# INFORMATION PROVIDED
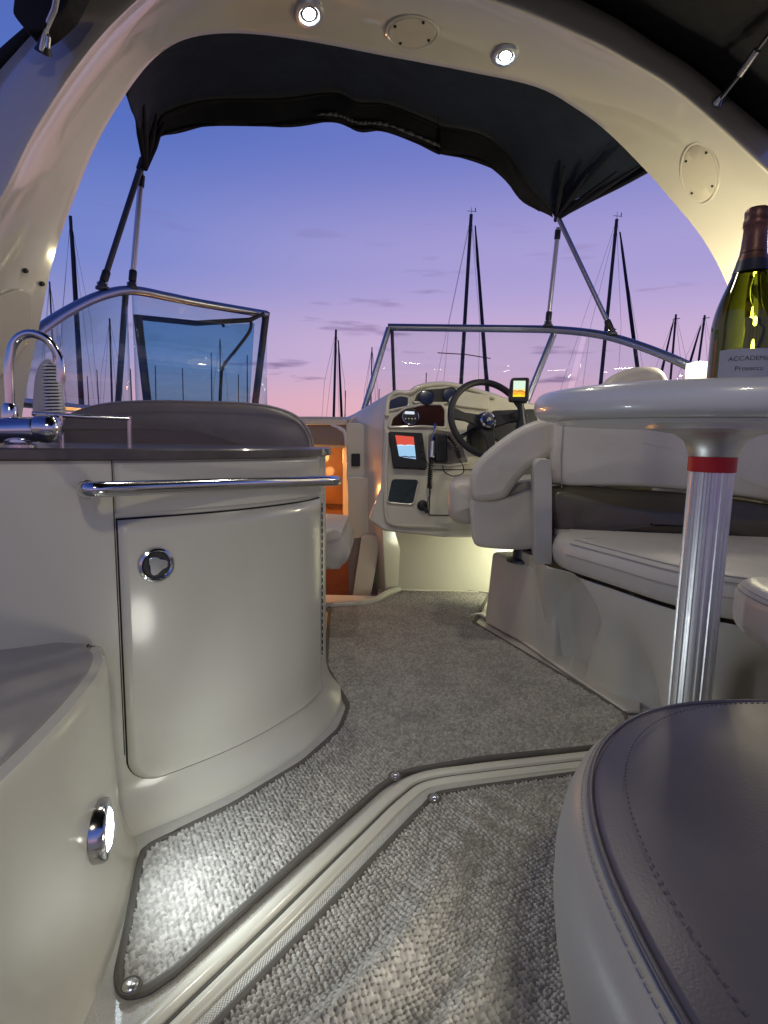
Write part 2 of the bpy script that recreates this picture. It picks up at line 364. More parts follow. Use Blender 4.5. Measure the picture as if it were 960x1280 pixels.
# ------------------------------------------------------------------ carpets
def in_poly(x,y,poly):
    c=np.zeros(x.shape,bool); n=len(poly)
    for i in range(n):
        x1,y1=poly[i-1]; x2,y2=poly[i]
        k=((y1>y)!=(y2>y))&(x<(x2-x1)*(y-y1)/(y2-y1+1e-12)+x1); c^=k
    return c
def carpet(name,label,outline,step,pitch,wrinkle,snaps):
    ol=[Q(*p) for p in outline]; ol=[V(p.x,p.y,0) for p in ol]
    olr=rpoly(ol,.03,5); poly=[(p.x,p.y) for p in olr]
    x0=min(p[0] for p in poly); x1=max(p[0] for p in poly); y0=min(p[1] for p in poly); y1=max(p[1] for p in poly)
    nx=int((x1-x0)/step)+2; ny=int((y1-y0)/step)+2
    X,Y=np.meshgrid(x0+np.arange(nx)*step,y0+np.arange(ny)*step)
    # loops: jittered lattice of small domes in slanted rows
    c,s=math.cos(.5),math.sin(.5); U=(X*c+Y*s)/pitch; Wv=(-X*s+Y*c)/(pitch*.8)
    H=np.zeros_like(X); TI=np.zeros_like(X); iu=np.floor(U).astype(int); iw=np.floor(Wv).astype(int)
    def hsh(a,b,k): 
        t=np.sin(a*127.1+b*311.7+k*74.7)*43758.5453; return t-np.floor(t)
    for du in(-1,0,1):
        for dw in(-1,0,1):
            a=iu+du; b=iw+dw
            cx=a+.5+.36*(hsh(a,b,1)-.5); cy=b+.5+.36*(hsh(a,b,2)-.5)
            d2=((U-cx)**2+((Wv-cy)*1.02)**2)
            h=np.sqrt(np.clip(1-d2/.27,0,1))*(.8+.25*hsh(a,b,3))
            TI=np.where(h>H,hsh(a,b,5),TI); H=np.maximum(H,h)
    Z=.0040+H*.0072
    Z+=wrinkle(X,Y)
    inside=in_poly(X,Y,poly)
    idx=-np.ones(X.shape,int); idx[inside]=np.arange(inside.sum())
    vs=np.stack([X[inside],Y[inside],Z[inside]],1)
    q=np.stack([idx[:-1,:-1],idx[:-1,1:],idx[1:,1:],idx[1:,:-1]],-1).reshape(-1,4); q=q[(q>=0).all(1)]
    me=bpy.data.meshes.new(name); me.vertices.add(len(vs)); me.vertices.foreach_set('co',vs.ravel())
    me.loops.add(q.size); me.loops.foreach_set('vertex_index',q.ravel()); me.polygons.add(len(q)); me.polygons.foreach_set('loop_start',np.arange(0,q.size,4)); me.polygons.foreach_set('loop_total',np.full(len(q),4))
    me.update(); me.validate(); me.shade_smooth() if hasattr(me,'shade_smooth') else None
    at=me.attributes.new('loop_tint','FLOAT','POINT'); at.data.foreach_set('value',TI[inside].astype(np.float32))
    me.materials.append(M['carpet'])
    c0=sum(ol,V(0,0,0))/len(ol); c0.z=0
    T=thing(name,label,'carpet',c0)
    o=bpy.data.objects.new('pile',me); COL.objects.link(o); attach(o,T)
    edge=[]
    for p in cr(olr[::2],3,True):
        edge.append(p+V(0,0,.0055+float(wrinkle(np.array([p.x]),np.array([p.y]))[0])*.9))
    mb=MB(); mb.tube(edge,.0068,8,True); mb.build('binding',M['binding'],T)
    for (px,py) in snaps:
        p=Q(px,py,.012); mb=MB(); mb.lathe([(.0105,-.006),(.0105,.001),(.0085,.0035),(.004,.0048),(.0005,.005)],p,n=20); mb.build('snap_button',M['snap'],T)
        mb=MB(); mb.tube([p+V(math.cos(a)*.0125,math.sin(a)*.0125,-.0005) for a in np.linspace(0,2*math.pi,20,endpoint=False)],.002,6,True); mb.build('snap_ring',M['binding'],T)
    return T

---

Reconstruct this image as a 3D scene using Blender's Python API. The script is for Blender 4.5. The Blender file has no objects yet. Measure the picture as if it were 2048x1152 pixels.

# DIRECTIONS FOR THIS TASK
Look through the material and copy each line that has "Blender".

# THE RESULT
Write part 2 of the bpy script that recreates this picture. It picks up at line 364. More parts follow. Use Blender 4.5. Measure the picture as if it were 960x1280 pixels.
Reconstruct this image as a 3D scene using Blender's Python API. The script is for Blender 4.5. The Blender file has no objects yet. Measure the picture as if it were 2048x1152 pixels.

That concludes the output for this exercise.